#### Dataset excerpt:
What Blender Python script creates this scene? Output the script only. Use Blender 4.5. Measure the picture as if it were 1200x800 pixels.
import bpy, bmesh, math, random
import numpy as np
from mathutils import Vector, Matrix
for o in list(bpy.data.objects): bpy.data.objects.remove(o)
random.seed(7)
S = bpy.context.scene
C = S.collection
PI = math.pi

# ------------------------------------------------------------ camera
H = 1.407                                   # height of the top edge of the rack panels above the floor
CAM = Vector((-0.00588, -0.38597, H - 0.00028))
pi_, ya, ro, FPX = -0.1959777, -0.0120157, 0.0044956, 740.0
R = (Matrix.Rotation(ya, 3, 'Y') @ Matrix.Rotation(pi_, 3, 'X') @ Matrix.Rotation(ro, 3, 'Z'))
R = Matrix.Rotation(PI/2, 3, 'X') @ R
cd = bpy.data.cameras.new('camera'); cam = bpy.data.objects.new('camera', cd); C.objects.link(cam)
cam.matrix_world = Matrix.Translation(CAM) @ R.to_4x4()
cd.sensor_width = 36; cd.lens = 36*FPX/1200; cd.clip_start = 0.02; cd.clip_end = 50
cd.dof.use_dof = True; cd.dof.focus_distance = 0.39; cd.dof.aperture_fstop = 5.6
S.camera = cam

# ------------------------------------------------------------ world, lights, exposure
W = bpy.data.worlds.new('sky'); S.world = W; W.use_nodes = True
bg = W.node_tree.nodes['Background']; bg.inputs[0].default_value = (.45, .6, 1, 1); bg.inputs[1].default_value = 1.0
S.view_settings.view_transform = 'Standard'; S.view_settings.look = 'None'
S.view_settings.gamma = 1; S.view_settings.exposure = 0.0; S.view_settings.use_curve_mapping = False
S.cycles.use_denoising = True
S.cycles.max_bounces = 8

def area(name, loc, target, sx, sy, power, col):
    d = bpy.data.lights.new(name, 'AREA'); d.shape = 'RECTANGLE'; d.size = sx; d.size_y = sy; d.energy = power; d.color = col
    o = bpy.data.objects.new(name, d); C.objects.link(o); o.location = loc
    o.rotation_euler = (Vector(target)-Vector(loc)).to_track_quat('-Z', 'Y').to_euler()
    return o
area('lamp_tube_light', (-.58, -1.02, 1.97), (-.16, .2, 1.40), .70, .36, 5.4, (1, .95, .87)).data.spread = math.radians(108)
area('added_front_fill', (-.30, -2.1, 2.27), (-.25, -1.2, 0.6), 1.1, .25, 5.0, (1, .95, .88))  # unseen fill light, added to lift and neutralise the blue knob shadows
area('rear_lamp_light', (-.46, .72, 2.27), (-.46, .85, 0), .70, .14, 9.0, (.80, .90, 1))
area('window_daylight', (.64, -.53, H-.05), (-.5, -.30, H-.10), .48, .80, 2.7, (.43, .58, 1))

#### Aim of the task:
Beginning at the top of the data, please return every line until and including the line containing "S.cycles.max_bounces = 8", copied exactly, and nothing past it.

#### Final result:
What Blender Python script creates this scene? Output the script only. Use Blender 4.5. Measure the picture as if it were 1200x800 pixels.
import bpy, bmesh, math, random
import numpy as np
from mathutils import Vector, Matrix
for o in list(bpy.data.objects): bpy.data.objects.remove(o)
random.seed(7)
S = bpy.context.scene
C = S.collection
PI = math.pi

# ------------------------------------------------------------ camera
H = 1.407                                   # height of the top edge of the rack panels above the floor
CAM = Vector((-0.00588, -0.38597, H - 0.00028))
pi_, ya, ro, FPX = -0.1959777, -0.0120157, 0.0044956, 740.0
R = (Matrix.Rotation(ya, 3, 'Y') @ Matrix.Rotation(pi_, 3, 'X') @ Matrix.Rotation(ro, 3, 'Z'))
R = Matrix.Rotation(PI/2, 3, 'X') @ R
cd = bpy.data.cameras.new('camera'); cam = bpy.data.objects.new('camera', cd); C.objects.link(cam)
cam.matrix_world = Matrix.Translation(CAM) @ R.to_4x4()
cd.sensor_width = 36; cd.lens = 36*FPX/1200; cd.clip_start = 0.02; cd.clip_end = 50
cd.dof.use_dof = True; cd.dof.focus_distance = 0.39; cd.dof.aperture_fstop = 5.6
S.camera = cam

# ------------------------------------------------------------ world, lights, exposure
W = bpy.data.worlds.new('sky'); S.world = W; W.use_nodes = True
bg = W.node_tree.nodes['Background']; bg.inputs[0].default_value = (.45, .6, 1, 1); bg.inputs[1].default_value = 1.0
S.view_settings.view_transform = 'Standard'; S.view_settings.look = 'None'
S.view_settings.gamma = 1; S.view_settings.exposure = 0.0; S.view_settings.use_curve_mapping = False
S.cycles.use_denoising = True
S.cycles.max_bounces = 8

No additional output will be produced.